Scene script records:
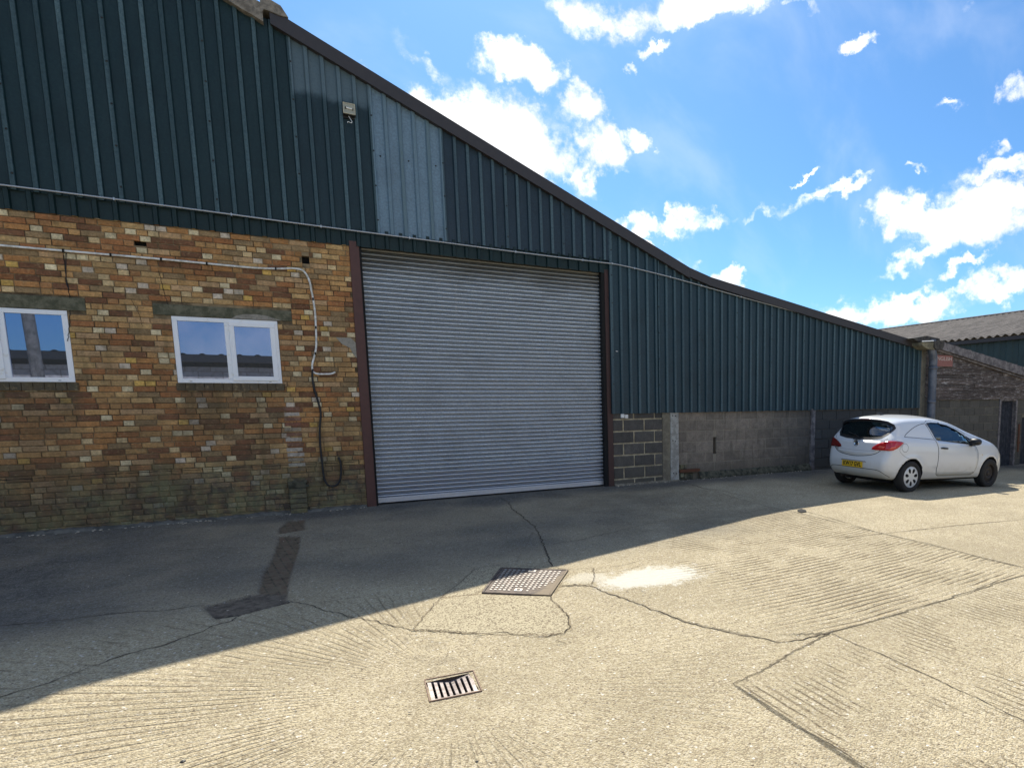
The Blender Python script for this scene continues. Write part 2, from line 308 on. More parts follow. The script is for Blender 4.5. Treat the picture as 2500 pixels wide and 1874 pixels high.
M_dirt = mat('crack_dirt', rough=1, build=lambda t, b, p: t.set(b.inputs['Base Color'], t.mix(t.noise(p, 25, 4), (.02, .016, .011), (.10, .075, .05))))

# ------------------------------------------------------------------ ground
def lines(segs):
    out = [segs[0][0]]
    for a, b, st in segs:
        n = max(1, int(round((b-a)/st))); out += [a+(b-a)*(i+1)/n for i in range(n)]
    return np.array(out)
GX0, GX1, GY0, GY1 = .60, .875, -7.0, -6.725
gxs = lines([(-400, -60, 60), (-60, -6, 4), (-6, -3.4, .1), (-3.4, GX0, .032), (GX0, GX1, .03), (GX1, 7.6, .032), (7.6, 21, .1), (21, 80, 4), (80, 500, 70)])
gys = lines([(-400, -60, 60), (-60, -12, 3), (-12, -9.3, .12), (-9.3, GY0, .032), (GY0, GY1, .03), (GY1, .3, .032), (.3, 3, .3), (3, 60, 5), (60, 500, 70)])
X, Y = np.meshgrid(gxs, gys, indexing='ij'); nx, ny = X.shape
def vnoise(x, y, s, seed):
    g = np.random.default_rng(seed).random((64, 64)); u, v = x/s, y/s; i, j = np.floor(u).astype(int), np.floor(v).astype(int); fu, fv = S(u-i), S(v-j)
    q = lambda a, b: g[a % 64, b % 64]
    return (q(i, j)*(1-fu)+q(i+1, j)*fu)*(1-fv)+(q(i, j+1)*(1-fu)+q(i+1, j+1)*fu)*fv-.5
Z = gz(X, Y)+vnoise(X, Y, 1.3, 1)*.018+vnoise(X, Y, .35, 2)*.004
near = (X > -5) & (X < 12) & (Y < -.4) & (Y > -12)
Z = np.where(near, Z, gz(X, Y))
rg = np.hypot(X-.74, Y+6.87); Z = Z-.012*np.exp(-(rg/.8)**2)
# slab C stands a few mm proud of its neighbours, B has soft tamping ridges
def sdpoly(P):
    P = np.array(P); d = np.full(X.shape, 1e9); ins = np.zeros(X.shape, bool); n = len(P)
    for i in range(n):
        a, b = P[i], P[(i+1) % n]; e = b-a; w0, w1 = X-a[0], Y-a[1]; t_ = np.clip((w0*e[0]+w1*e[1])/(e@e), 0, 1)
        d = np.minimum(d, np.hypot(w0-e[0]*t_, w1-e[1]*t_))
        c = ((a[1] <= Y) & (b[1] > Y)) | ((b[1] <= Y) & (a[1] > Y))
        xi = a[0]+(Y-a[1])/(e[1] if e[1] else 1e-9)*e[0]; ins ^= c & (X < xi)
    return np.where(ins, -d, d)
P_main = [(0.678, -5.736), (0.837, -5.394), (1.003, -5.092), (1.363, -5.143), (1.884, -5.535), (1.857, -5.653), (1.851, -5.877), (1.845, -6.086), (1.759, -6.34), (1.668, -6.428), (1.36, -6.27), (0.971, -5.983)]
P_top = [(1.012, -5.044), (1.298, -4.624), (1.522, -4.238), (1.74, -4.217), (2.245, -4.598), (2.344, -4.805), (1.767, -4.378), (1.408, -5.027), (1.31, -5.111)]
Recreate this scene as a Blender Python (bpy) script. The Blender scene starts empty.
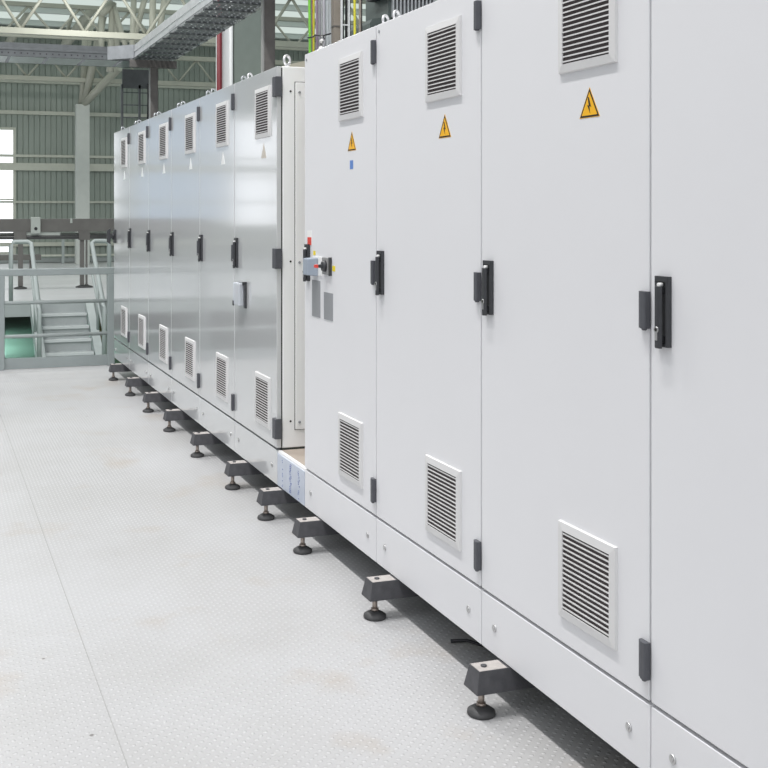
import bpy, bmesh, math, random
from mathutils import Vector, Matrix
random.seed(7)
scn = bpy.context.scene
COL = scn.collection
PI = math.pi

# ------------------------------------------------------------------ camera
EYE = 1.44
F = 1089.0
SN = 354.0 / 1145.0
CS = math.sqrt(1 - SN * SN)
cd = bpy.data.cameras.new('camera')
cam = bpy.data.objects.new('camera', cd)
COL.objects.link(cam)
cam.location = (0, 0, EYE)
cam.rotation_euler = (PI / 2, 0, -math.asin(SN))
cd.sensor_width = 36
cd.lens = F / 768 * 36
cd.shift_x = (384 - 280) / 768
cd.shift_y = -(384 - 210) / 768
cd.clip_start = 0.05
cd.clip_end = 300
scn.camera = cam


def at(px, py, Y):
    """survey helper: the world point at distance Y down the hall seen at a pixel"""
    k = (px - 280) / F
    zc = Y / (CS - k * SN)
    X = zc * (k * CS + SN)
    return Vector((X, Y, EYE + (210 - py) / F * zc))


# ------------------------------------------------------------------ materials
MATS = {}


def mat(name, col, rough=0.5, metal=0.0, var=0.04, scale=6.0, bump=0.0, bscale=200.0, coat=0.0, spec=0.5,
        stretch=(1, 1, 1)):
    m = bpy.data.materials.new(name)
    m.use_nodes = True
    nt = m.node_tree
    b = nt.nodes['Principled BSDF']
    tc = nt.nodes.new('ShaderNodeTexCoord')
    mp = nt.nodes.new('ShaderNodeMapping')
    mp.inputs['Scale'].default_value = stretch
    nt.links.new(tc.outputs['Object'], mp.inputs[0])
    nz = nt.nodes.new('ShaderNodeTexNoise')
    nz.inputs['Scale'].default_value = scale
    nz.inputs['Detail'].default_value = 4
    nt.links.new(mp.outputs[0], nz.inputs['Vector'])
    cr = nt.nodes.new('ShaderNodeValToRGB')
    lo = [max(0, c * (1 - var)) for c in col[:3]]
    hi = [min(1, c * (1 + var)) for c in col[:3]]
    cr.color_ramp.elements[0].position = 0.3
    cr.color_ramp.elements[1].position = 0.7
    cr.color_ramp.elements[0].color = (*lo, 1)
    cr.color_ramp.elements[1].color = (*hi, 1)
    nt.links.new(nz.outputs['Fac'], cr.inputs[0])
    nt.links.new(cr.outputs[0], b.inputs['Base Color'])
    b.inputs['Roughness'].default_value = rough
    b.inputs['Metallic'].default_value = metal
    b.inputs['Specular IOR Level'].default_value = spec
    b.inputs['Coat Weight'].default_value = coat
    b.inputs['Coat Roughness'].default_value = 0.08
    if bump:
        n2 = nt.nodes.new('ShaderNodeTexNoise')
        n2.inputs['Scale'].default_value = bscale
        nt.links.new(mp.outputs[0], n2.inputs['Vector'])
        bp = nt.nodes.new('ShaderNodeBump')
        bp.inputs['Strength'].default_value = bump
        bp.inputs['Distance'].default_value = 0.002
        nt.links.new(n2.outputs['Fac'], bp.inputs['Height'])
        nt.links.new(bp.outputs[0], b.inputs['Normal'])
    MATS[name] = m
    return m


def emit(name, col, strength):
    m = bpy.data.materials.new(name)
    m.use_nodes = True
    nt = m.node_tree
    nt.nodes.remove(nt.nodes['Principled BSDF'])
    e = nt.nodes.new('ShaderNodeEmission')
    e.inputs[0].default_value = (*col, 1)
    e.inputs[1].default_value = strength
    nt.links.new(e.outputs[0], nt.nodes['Material Output'].inputs[0])
    MATS[name] = m
    return m


mat('matte_coat', (0.79, 0.79, 0.81), 0.42, var=0.01, scale=2, bump=0.05, bscale=400)
mat('gloss_coat', (0.60, 0.61, 0.62), 0.16, var=0.01, scale=2, bump=0.01, bscale=25, coat=1.0)
mat('side_coat', (0.93, 0.93, 0.935), 0.4, var=0.01, scale=2)
mat('grille_plastic', (0.71, 0.705, 0.705), 0.5, var=0.02)
mat('filter_dark', (0.055, 0.045, 0.045), 0.9, var=0.2, scale=80)
mat('black_plastic', (0.045, 0.047, 0.052), 0.42, var=0.1, scale=60, bump=0.1)
mat('hinge_plastic', (0.085, 0.088, 0.1), 0.5, var=0.06, scale=60)
mat('foot_iron', (0.075, 0.075, 0.082), 0.6, var=0.15, scale=40, bump=0.3, bscale=120)
mat('foot_top', (0.44, 0.41, 0.39), 0.7, var=0.12, scale=50)
mat('rubber', (0.06, 0.06, 0.062), 0.6, var=0.1, scale=40)
mat('stud_steel', (0.42, 0.36, 0.32), 0.4, 0.8, var=0.1, scale=60)
mat('screw_steel', (0.6, 0.6, 0.6), 0.3, 0.9, var=0.05)
mat('eye_steel', (0.78, 0.78, 0.8), 0.35, 0.4, var=0.05)
mat('gasket', (0.012, 0.012, 0.013), 0.8)
mat('frame_dark', (0.05, 0.055, 0.052), 0.7)
mat('sign_yellow', (0.95, 0.5, 0.02), 0.4, var=0.02)
mat('sign_black', (0.02, 0.018, 0.016), 0.5)
mat('tag_yellow', (0.93, 0.74, 0.04), 0.45, var=0.02)
mat('tag_red', (0.75, 0.07, 0.05), 0.45, var=0.1, scale=120)
mat('tag_white', (0.88, 0.88, 0.87), 0.45, var=0.03, scale=60)
mat('tag_blue', (0.12, 0.25, 0.6), 0.45)
mat('pale_silver', (0.85, 0.85, 0.84), 0.3, var=0.02)
mat('pale_beige', (0.62, 0.57, 0.5), 0.4, var=0.02)
mat('lock_grey', (0.34, 0.39, 0.46), 0.35, var=0.05)
mat('plate_grey', (0.30, 0.31, 0.325), 0.55, var=0.03, scale=150)
mat('switch_grey', (0.30, 0.30, 0.30), 0.4)
mat('rail_paint', (0.29, 0.325, 0.325), 0.42, var=0.04)
mat('rail_pale', (0.40, 0.44, 0.435), 0.42, var=0.04)
mat('tread_paint', (0.40, 0.43, 0.43), 0.5, var=0.06)
mat('tread_nose', (0.62, 0.65, 0.65), 0.5, var=0.03)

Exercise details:
Would you restate, exactly and with no pictures, the lines of the entries above from the one containing "Recreate this scene" through the one containing "PI = math.pi"?

Answer for the task:
Recreate this scene as a Blender Python (bpy) script. The Blender scene starts empty.
import bpy, bmesh, math, random
from mathutils import Vector, Matrix
random.seed(7)
scn = bpy.context.scene
COL = scn.collection
PI = math.pi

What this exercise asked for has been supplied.